A fire safety inspection conducted by a qualified fire inspector is required before issuance of the original license and every four years thereafter at renewal. 

Playground Inspections 

Do I have to have a playground inspection? How often is a playground inspection needed? 

Prior to issuance of an original license or when adding new equipment, compliance with rule 400.8170(11) must be verified by at least one of the following:

  • A written statement or certificate from the equipment manufacturer and installer stating that the equipment was manufactured and installed in compliance with the CPSC's 2010 Edition of the Handbook for Public Playground Safety. Note: The installer must be a CPSI and does not have to be on the list of CPSIs approved by the department.
  • An inspection report, including the Playground Inspection Certification Summary (BCAL-5047), from a CPSI (on the list of CPSIs approved by the department) documenting compliance with the CPSC's 2010 Edition of the Handbook for Public Playground Safety. Note: All equipment present on the playground must be documented on the BCAL-5047, even if not inspected.
  • A written statement from the licensee that the equipment will not be used if verification of compliance with the CPSC's 2010 Edition of the Handbook for Public Playground Safety cannot be obtained.

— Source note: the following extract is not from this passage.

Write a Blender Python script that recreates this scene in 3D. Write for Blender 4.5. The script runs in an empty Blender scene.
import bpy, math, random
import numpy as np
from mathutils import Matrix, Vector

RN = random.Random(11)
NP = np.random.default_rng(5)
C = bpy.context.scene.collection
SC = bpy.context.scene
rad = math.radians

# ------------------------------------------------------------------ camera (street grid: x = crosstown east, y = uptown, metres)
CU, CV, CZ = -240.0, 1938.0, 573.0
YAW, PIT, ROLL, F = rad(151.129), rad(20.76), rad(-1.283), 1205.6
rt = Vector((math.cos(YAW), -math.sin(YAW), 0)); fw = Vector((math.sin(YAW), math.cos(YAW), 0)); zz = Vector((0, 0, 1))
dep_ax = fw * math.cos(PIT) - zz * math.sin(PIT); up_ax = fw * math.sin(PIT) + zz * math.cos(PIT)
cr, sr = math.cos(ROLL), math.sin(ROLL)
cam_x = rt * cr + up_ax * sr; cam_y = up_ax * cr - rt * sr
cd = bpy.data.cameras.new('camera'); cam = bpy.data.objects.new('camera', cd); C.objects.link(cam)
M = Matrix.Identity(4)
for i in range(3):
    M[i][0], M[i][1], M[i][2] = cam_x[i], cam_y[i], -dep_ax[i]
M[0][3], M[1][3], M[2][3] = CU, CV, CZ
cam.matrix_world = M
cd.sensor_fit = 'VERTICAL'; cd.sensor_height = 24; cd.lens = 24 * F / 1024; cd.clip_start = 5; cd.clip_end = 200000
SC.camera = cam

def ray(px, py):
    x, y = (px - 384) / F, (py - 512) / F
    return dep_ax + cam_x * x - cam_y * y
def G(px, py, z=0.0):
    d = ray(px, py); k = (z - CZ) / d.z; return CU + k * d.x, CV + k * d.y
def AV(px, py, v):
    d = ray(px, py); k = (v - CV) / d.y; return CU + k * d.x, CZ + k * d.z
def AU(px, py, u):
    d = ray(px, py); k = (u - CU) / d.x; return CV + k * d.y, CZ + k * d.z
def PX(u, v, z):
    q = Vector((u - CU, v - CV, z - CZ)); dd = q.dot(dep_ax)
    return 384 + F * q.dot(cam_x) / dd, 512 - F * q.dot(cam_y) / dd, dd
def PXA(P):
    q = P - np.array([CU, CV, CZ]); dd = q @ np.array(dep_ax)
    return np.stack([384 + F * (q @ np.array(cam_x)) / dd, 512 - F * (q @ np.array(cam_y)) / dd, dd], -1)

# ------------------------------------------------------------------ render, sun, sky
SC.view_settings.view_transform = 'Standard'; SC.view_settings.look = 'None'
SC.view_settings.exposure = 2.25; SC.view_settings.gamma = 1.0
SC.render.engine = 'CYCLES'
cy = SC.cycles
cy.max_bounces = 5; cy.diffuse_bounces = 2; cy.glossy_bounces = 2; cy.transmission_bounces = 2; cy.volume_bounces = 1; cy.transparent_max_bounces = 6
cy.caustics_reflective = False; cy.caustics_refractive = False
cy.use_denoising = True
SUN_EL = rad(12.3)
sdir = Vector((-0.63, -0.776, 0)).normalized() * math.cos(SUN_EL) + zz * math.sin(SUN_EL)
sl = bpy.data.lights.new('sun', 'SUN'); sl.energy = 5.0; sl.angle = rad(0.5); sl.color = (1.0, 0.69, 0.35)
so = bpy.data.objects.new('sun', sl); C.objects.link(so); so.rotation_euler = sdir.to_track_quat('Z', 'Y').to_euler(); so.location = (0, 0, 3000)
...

Renewal inspections are not required. See the technical assistance for this rule for more information on the list of CPSIs approved by the department.

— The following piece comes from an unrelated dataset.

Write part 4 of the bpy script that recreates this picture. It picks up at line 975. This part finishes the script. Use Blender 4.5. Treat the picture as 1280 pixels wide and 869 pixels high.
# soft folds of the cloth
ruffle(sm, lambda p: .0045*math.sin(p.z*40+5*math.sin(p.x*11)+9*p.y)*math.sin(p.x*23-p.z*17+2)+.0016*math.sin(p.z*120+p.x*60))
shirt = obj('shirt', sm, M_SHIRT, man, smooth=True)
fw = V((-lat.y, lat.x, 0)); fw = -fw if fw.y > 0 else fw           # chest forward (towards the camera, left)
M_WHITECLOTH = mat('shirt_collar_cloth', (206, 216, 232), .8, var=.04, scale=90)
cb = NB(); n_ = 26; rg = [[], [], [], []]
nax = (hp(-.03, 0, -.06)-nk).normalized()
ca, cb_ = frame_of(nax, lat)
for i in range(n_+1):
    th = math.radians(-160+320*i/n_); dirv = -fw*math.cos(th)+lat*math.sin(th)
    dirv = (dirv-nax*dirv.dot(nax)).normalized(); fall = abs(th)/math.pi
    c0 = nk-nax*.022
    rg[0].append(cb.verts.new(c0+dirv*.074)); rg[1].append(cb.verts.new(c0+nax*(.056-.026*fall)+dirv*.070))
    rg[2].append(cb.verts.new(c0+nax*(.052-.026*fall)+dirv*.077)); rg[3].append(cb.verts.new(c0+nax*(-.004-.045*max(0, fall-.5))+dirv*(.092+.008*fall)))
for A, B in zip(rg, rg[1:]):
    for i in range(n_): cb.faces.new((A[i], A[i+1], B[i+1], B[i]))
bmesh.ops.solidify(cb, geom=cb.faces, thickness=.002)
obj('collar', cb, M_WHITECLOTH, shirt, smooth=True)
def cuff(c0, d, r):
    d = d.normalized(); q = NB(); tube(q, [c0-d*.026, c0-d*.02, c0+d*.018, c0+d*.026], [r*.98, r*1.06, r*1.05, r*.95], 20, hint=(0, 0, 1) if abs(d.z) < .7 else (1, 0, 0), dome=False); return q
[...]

The only programs that do not have to have documentation of compliance with R 400.8170(11) are those that are for school-age children only and the program is in school building approved by the Michigan Department of Education. If this type of program chooses not to have a playground inspection, the parents of the children enrolled in the program must be informed in writing that the playground equipment and surfacing may not comply with the 2010edition of the Handbook for Public Playground Safety. 

How do I find a certified playground safety inspector? 

As of July 1, 2009, a certified playground safety inspector (CPSI) approved by the department must be used. A list of approved playground safety inspectors can be found on the child care licensing website at  >Information for Providers >Inspections for Centers >Playground Inspections. 

Once corrections are made for a playground inspection, does the inspector need to come back out? 

Yes, the certified playground safety inspector is the authority to determine if compliance has been achieved once the corrections have been made. 

I had a playground inspection and I have items that need to be fixed. How long do I have to fix them? Can the children still use the equipment? 

Corrections to the playground inspection need to be made prior to allowing children use the equipment. The playground equipment needs to be approved by a certified playground safety inspector before use.